The difference mean is 1.05 °C and its standard deviation is 0.45 °C. It present a clear 24 h periodicity, differences are higher during the day and lower during nights. In addition differences are lower during the colder days than during warmer ones. It indicates that the implemented techniques have stronger influence during warm periods. This is reasonably as the implemented techniques were conceived for and arid Mediterranean climate, with extreme summer conditions and longer summer periods than the winter ones.

Conclusions

The thermal performance of an energy-efficient building in South Spain has been analysed by means of measurements and simulation, during three weeks of Spring.

Experimental results show that the indoor air temperature standard deviation is reduced from the outdoor 5.1 °C to the indoor 1.6 °C, while the mean air temperature augments 1°C the 18.8 °C outdoor air temperature. The air relative humidity standard deviation is reduced from the outdoor 21.3 % to the indoor 6.3 % The spectrum analysis of the available data shows that the system is mainly excited over the frequency range [0,1/10 h" 1] and that the building acts as a low pass filter.

The model has been created using the TRNSYS simulation code and the whether data recorded. Usual modelling hypothesis have been adopted. Differences between the measured and simulated indoor air temperature (residuals) mean is 0.37 °C and standard deviation is 0.45 °C. Residuals are not stationary and present trends which follows outside temperature trends, residuals are lower during the colder days. Besides residual spectrum analysis shows that main disagreements between measurements and simulations are observed at the frequencies in which the system is mainly excited.

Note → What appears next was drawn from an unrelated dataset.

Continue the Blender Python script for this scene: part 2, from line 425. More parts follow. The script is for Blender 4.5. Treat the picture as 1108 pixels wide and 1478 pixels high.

The simulated thermal behaviour of the reference building in comparison to that one of the real building shows that the techniques under analysis present stronger influence during the day than during the night. The day maximum temperature mean is for the reference building 22.5 °C while for the real building this is 20.8 °C. As well they present stronger influence during warm days than during cold days, this is reasonable since the strategies were conceived for a sub arid Mediterranean climate.

This preliminary results will be used in further analysis on the building energy performance.